History

OpenPGP is a non-proprietary protocol for encrypting email using public key cryptography. The OpenPGP protocol defines standard formats for encrypted messages, signatures, private keys, and certificates for exchanging public keys.

It is based on the Pretty Good Privacy (PGP) freeware software as originally developed in 1991 by Phil Zimmermann. For that, he was the target of a three-year criminal investigation, because the US government held that US export restrictions for cryptographic software were violated when PGP spread all around the world following its publication as freeware.

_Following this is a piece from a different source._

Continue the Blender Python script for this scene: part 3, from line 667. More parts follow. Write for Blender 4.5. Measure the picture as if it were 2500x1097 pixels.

Despite the lack of funding, the lack of any paid staff, the lack of a company to stand behind it, and despite government persecution, PGP became the most widely used email encryption software in the world. After the government dropped its case in early 1996, Zimmermann founded PGP Inc. That company and its intellectual property were acquired by Network Associates Inc (NAI) in December 1997. NAI continued to own and develop PGP products for commercial and freeware purposes. In 2002, NAI discontinued development and sales of PGP, and sold the rights to it to a new company, PGP Corporation.

OpenPGP is the open standards version of NAI’s PGP encryption protocol. The OpenPGP Working Group is seeking the qualification of OpenPGP as an Internet Standard as defined by the IETF. Each distinct version of an Internet standards-related specification is published as part of the “Request for Comments” (RFC) document series.

OpenPGP is on the Internet Standards Track and is under active development. Many e-mail clients provide OpenPGP-compliant email security as described in RFC 3156. The current specification is RFC 4880 (November 2007), the successor to RFC 2440. RFC 4880 specifies a suite of required algorithms consisting of ElGamal encryption, DSA, Triple DES and SHA-1. In addition to these algorithms, the standard recommends RSA as described in PKCS #1 v1.5 for encryption and signing, as well as AES-128, CAST-128 and IDEA. Beyond these, many other algorithms are supported. The standard was extended to support Camellia cipher by RFC 5581 in 2009, and encryption based on elliptic curve cryptography (ECDSA, ECDH) by RFC 6637 in 2012. Support of EdDSA will be added by draft-koch-eddsa-for-openpgp-00 proposed in 2014.

As far as we know, intelligence organizations aren’t able to break it.